2016 also saw the need for enhanced cybersecurity. Incidences of ransomware, which holds business data hostage until a fee is paid, have taken a sharp upturn this year. In fact, a recent industry study found that nearly half of all U.S. businesses have experienced at least one ransomware attack in the past year alone.

Instead of trying to break through cutting-edge perimeter security attackers capitalised on the carelessness of employees to infiltrate corporate networks and take data hostage leveraging crude techniques.

Cloud-computing has taken off in a big way. Unfortunately, cloud security has also been compromised as highlighted by the aftermath of the Distributed Denial of Service (DDOS) attack on domain name service provider DYN. Household names such as Paypal and Twitter experienced disruptions in service. Amazon’s AWS service was also affected. Many companies which host their environments on Amazon’s cloud found themselves unable to serve their customers during the attack. 

And closer to home, we saw the first attacks of its kind when Starhub confirmed in October that its service was disrupted due to “…intentional and likely malicious distributed denial-of-service (DDoS) attacks on our (Starhub’s) domain name servers (DNS)...”

The momentum towards cloud computing will continue in 2017 but the damage wrought by simple attacks have exposed cracks in many organisation’s cybersecurity strategies. Cloud providers can offer better security but it can also introduce new risks.  Businesses must develop plans to mitigate these new threats if they hope to fully utilise the potential provided by the cloud.

The interoperability challenge

While the proliferation of mobile productivity collaboration applications such as Slack, Spark, and Skype in the enterprise space shows no sign of abating, these tools can in fact create a case of “too-much-technology” as they are not interoperable.

Non-integration of such collaborative applications defeats their raison d’etre as the data are non-transferable and need to be redone and resubmitted, thus creating more work and complexity resulting in tension rather than increased productivity among users.

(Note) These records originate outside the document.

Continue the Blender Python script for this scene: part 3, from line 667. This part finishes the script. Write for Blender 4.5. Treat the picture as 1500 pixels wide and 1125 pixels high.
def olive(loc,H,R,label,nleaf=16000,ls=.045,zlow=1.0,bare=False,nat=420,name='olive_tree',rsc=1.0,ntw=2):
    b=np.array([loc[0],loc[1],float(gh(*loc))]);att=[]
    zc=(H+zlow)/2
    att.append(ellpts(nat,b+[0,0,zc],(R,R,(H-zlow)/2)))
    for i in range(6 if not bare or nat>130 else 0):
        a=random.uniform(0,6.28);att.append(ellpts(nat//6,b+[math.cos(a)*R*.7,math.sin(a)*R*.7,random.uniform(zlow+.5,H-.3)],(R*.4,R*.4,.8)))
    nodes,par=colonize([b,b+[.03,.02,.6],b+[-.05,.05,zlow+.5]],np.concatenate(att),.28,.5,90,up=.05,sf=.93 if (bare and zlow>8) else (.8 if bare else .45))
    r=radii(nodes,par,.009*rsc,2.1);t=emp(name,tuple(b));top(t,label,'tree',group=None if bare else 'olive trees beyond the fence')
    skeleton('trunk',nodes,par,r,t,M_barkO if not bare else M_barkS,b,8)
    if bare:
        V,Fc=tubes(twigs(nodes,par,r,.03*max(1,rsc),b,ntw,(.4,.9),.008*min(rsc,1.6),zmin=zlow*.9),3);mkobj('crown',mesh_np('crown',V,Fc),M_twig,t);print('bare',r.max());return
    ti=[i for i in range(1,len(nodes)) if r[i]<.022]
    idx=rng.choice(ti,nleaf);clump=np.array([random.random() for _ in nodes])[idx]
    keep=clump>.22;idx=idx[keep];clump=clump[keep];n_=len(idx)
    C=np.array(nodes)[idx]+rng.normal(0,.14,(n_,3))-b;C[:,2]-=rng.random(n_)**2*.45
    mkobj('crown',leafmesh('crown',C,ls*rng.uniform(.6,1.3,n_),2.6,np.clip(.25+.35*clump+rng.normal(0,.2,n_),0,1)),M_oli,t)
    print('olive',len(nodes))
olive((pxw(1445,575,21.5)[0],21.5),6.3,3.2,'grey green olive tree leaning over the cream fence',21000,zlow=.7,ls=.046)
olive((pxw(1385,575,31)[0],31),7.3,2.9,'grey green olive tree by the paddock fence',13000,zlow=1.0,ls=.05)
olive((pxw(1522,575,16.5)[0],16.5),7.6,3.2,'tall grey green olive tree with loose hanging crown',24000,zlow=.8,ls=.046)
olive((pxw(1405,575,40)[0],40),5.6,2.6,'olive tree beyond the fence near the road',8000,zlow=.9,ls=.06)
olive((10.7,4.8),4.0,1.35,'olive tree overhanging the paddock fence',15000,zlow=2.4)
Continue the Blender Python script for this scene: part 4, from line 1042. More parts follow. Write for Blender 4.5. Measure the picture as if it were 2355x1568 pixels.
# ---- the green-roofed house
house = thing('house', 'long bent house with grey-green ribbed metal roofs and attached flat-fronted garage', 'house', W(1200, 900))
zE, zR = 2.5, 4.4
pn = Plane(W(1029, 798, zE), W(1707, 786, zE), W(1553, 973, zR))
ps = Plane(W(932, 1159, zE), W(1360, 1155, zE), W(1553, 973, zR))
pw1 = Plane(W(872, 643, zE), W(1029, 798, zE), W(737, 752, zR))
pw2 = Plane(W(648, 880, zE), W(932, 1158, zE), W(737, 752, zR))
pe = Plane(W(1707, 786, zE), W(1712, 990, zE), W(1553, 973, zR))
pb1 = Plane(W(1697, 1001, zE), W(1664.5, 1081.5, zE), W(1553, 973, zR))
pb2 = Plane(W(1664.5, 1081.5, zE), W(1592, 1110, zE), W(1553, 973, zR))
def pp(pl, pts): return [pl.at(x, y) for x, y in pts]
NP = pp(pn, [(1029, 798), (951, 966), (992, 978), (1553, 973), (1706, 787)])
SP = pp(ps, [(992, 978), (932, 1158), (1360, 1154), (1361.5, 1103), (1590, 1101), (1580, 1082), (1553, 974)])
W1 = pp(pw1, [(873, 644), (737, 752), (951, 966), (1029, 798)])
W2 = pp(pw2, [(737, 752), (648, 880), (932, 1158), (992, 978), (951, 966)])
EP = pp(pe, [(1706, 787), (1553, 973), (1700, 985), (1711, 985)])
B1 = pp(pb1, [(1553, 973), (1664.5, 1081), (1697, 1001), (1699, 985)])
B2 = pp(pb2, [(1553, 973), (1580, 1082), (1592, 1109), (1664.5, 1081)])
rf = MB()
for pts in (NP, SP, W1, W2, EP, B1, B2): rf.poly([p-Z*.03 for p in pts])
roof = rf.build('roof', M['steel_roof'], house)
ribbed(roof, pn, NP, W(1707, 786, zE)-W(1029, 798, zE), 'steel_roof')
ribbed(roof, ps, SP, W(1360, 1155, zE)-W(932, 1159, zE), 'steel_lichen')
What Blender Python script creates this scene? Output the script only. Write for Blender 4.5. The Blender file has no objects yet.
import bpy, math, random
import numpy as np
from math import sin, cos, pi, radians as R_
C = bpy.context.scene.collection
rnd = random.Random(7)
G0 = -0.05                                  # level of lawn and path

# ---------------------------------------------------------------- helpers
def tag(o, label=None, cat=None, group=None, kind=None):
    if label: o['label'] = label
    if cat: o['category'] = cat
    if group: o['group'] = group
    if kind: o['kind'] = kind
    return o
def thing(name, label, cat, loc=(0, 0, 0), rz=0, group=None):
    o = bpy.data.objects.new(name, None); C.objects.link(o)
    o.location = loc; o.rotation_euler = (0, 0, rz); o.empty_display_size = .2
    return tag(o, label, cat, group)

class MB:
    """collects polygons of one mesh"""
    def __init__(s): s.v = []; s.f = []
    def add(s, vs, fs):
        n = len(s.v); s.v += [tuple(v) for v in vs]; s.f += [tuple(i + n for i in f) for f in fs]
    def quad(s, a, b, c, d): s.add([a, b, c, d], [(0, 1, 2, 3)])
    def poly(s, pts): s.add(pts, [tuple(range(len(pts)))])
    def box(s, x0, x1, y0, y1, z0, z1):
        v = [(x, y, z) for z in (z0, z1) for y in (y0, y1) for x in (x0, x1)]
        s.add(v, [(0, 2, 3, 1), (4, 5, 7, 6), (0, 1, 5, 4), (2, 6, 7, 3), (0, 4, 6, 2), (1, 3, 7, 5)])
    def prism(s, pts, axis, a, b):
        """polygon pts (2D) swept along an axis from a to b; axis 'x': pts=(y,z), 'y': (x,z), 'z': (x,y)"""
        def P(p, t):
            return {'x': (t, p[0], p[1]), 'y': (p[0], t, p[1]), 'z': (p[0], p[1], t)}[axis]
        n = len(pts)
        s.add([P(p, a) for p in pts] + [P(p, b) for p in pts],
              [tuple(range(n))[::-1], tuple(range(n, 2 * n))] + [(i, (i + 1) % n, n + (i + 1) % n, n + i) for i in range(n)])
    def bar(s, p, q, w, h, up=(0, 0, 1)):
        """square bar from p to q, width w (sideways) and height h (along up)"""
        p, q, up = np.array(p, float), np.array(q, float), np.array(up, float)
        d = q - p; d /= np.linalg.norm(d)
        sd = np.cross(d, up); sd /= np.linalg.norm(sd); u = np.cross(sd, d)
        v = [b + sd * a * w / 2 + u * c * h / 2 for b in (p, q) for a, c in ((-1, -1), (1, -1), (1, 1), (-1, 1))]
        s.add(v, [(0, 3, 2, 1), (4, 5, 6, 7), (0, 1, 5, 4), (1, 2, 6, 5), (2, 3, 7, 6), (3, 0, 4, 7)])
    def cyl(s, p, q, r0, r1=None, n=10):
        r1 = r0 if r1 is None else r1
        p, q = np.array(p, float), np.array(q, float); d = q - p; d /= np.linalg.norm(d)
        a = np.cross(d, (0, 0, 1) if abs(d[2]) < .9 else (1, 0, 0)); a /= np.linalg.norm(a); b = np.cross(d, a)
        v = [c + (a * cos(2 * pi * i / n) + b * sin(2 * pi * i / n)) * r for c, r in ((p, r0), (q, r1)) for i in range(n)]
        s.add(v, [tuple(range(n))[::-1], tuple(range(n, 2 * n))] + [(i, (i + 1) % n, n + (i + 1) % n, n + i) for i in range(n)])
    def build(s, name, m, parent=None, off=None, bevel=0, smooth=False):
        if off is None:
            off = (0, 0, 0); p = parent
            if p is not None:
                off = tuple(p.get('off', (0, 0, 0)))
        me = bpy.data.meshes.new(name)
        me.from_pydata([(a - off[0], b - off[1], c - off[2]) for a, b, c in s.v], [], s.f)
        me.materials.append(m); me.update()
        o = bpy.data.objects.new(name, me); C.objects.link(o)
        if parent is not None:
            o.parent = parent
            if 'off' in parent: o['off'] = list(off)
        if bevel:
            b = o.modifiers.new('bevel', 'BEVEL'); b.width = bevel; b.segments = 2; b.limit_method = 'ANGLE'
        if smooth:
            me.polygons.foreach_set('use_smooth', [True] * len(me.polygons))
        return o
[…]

Enterprise interoperability is therefore fundamental to achieving business agility. Thus, in 2017, we hope to see more efforts being channeled into breaking down such cross-barrier constraints within the industry. 

Lack of right digital talent

In 2016 we also saw increased momentum towards digital transformation, which is all good except that not only do enterprises now need to rethink their businesses, they also need to find the talent that can make it happen. 

Enterprises need talent that not only know technology but they also need to know the intricacies of the business and understand how to optimise the technology for customer engagement - both internal and external.

For example, in the specific area of security, the skillset needed has been largely ignored by organisations so the demand for security workers is going to be at an all-time high worldwide.  Even economies like Singapore will have trouble matching wages of security professionals when the median salary in US cities for such skilled expertise is US$200,000 per annum.  Consequently, we forecast that there will be strong demand in 2017 for outsourcing or co-sourcing and managed services providers will play an important role.